Les grandes heures de la sécurité humaine, au sortir de la bipolarité c'est-à-dire au début des années 1990, ont pour jalons plusieurs épisodes cruciaux.
Le devoir d’ingérence, défendu dès les années 1960 (notamment dans la guerre du Biafra entre 1967 et 1970) par des associations comme Médecins sans frontières et théorisé plus tard par des personnalités comme Bernard Kouchner ou Mario Bettati, a mis en avant l’impératif de ne pas respecter la souveraineté des États si certaines situations exceptionnelles mettaient des populations en danger.

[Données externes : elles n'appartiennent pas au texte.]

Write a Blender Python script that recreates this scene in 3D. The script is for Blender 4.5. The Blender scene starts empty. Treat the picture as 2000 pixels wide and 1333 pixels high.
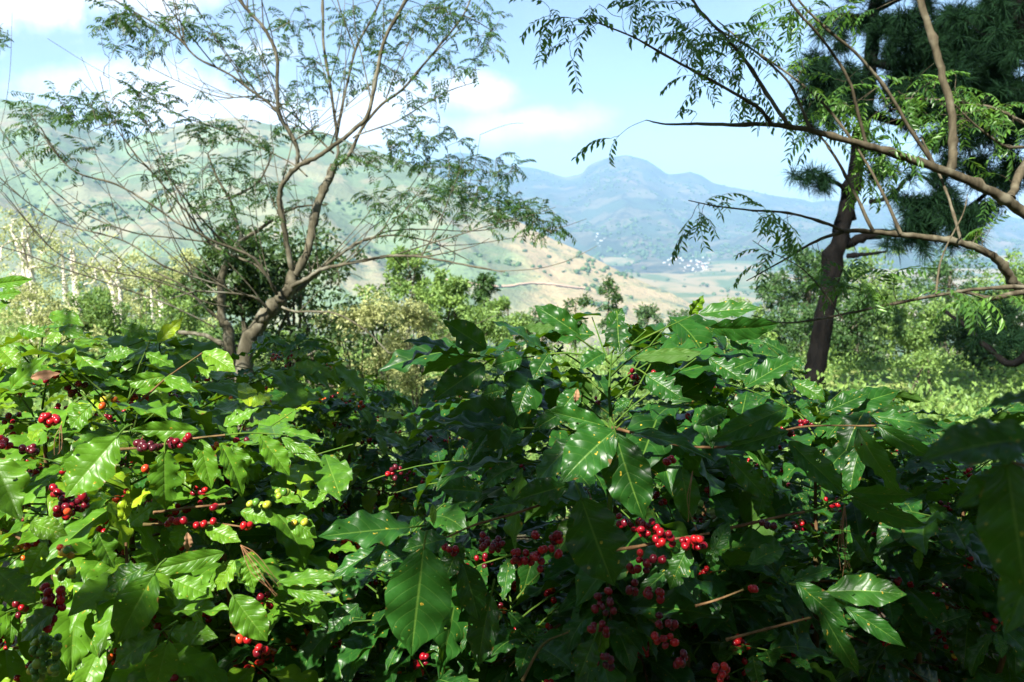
import bpy, math, random
import numpy as np
from math import radians, sin, cos, pi, atan2, sqrt
from mathutils import Vector, Matrix, noise as mnoise

# ------------------------------------------------------------------ camera, sky, sun, exposure
scn = bpy.context.scene
COL = scn.collection
EYE = 1.75
PITCH = radians(-8.6)
FPX = 28.0 / 36.0 * 2000.0
cd = bpy.data.cameras.new('camera'); cam = bpy.data.objects.new('camera', cd); COL.objects.link(cam)
cam.location = (0, 0, EYE); cam.rotation_euler = (pi / 2 + PITCH, 0, 0)
cd.lens = 28; cd.sensor_width = 36; cd.clip_start = 0.05; cd.clip_end = 60000
cd.dof.use_dof = True; cd.dof.focus_distance = 1.55; cd.dof.aperture_fstop = 8.0
scn.camera = cam
scn.view_settings.view_transform = 'Standard'; scn.view_settings.look = 'None'
scn.view_settings.exposure = 2.03; scn.view_settings.gamma = 1.0
scn.cycles.max_bounces = 7; scn.cycles.diffuse_bounces = 1; scn.cycles.glossy_bounces = 3
scn.cycles.transmission_bounces = 4; scn.cycles.transparent_max_bounces = 8; scn.cycles.volume_bounces = 0
scn.cycles.use_denoising = True

SUN_EL, SUN_AZ = radians(47), radians(212)       # compass-like: 0 = +Y, clockwise; the sun is behind the camera, to its left
sd = Vector((sin(SUN_AZ) * cos(SUN_EL), cos(SUN_AZ) * cos(SUN_EL), sin(SUN_EL)))
ld = bpy.data.lights.new('sun', 'SUN'); lo = bpy.data.objects.new('sun', ld); COL.objects.link(lo)
ld.energy = 5.0; ld.angle = radians(0.53); ld.color = (1.0, 0.95, 0.86)
lo.rotation_euler = sd.to_track_quat('Z', 'Y').to_euler(); lo.location = (-20, -20, 40)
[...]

La responsabilité de protéger (dite « R2P ») poursuivit sur cette lancée dans les années 2000, au Sommet du millénaire (2000) et surtout au Sommet mondial (2005) des Nations Unies. En considérant les génocides, crimes de guerre, purification ethnique et autres crimes contre l’humanité comme autant de menaces explicites à la paix mondiale, l’ONU a clairement fait de la protection des populations un enjeu majeur de la paix au même titre que le respect du droit international.
Plus encore,
le droit naturel pouvait primer sur le droit positif, puisqu’il était même préconisé, en cas d’urgence humanitaire, de ne plus respecter les souverainetés nationales afin de pouvoir secourir des populations, y compris – voire surtout – contre leur propre État. La considération humaniste l’emportait sur la realpolitik après plusieurs décennies de combats entre superpuissances, la sécurité des sociétés et des gens l’emportait sur la compétition géopolitique interétatique.
La résolution 688 du Conseil de sécurité des Nations Unies du 5 avril 1991, qui exigeait « que l’Irak permette un accès immédiat des organisations humanitaires internationales à tous ceux qui ont besoin d’assistance dans toutes les parties de l’Irak et qu’il mette à leur disposition tous les moyens nécessaires à leur action », et mette fin à sa répression des populations kurdes – et en réalité également chiites, au sud du pays –, fut un moment fondateur.
Pour la première fois, des États exigeaient d’un autre État qu’il renonçât à sa propre souveraineté pour laisser entrer sur son territoire des acteurs non gouvernementaux, à cette fin de protéger des populations civiles pourtant placées sous la responsabilité de cet État.
Au fil des années qui suivirent, les acteurs privés se portant garants de la surveillance et de la protection de la sécurité humaine se multiplièrent. ONG, think tanks, réseaux militants, experts, tirèrent parti à la fois des nouvelles technologies d’information et d’expression, et de la globalisation de cette information en temps réel, apte à mobiliser des opinions publiques à travers le monde en faveur d’une cause, en réaction à une situation de détresse, en solidarité avec des coreligionnaires, des concitoyens, ou tout simplement d’autres êtres humains.
En phase avec cette sensibilité nouvelle, plusieurs interventions militaires étatiques furent conduites au nom de la protection des populations.
L’intervention otanienne contre la Serbie après ses exactions au Kosovo (1999), puis l’intervention contre la Libye après les menaces proférées par le colonel Kadhafi contre les habitants de Benghazi (2011), en furent deux exemples largement commentés. Protéger les populations pour protéger la paix, tel était le nouveau mot d’ordre.
Le cas libyen, pourtant, sonna le début d’un renversement de tendance. Comme une goutte d’eau qui aurait fait déborder le vase, il confirma les suspicions, les rancœurs qui s’étaient accumulées au fil des années précédentes. Les interventions militaires au nom de la sécurité humaine, pointait-on au Sud, en Chine ou en Russie, ne visaient jamais que des ennemis ou opposants au monde occidental : Irak, Serbie, Libye.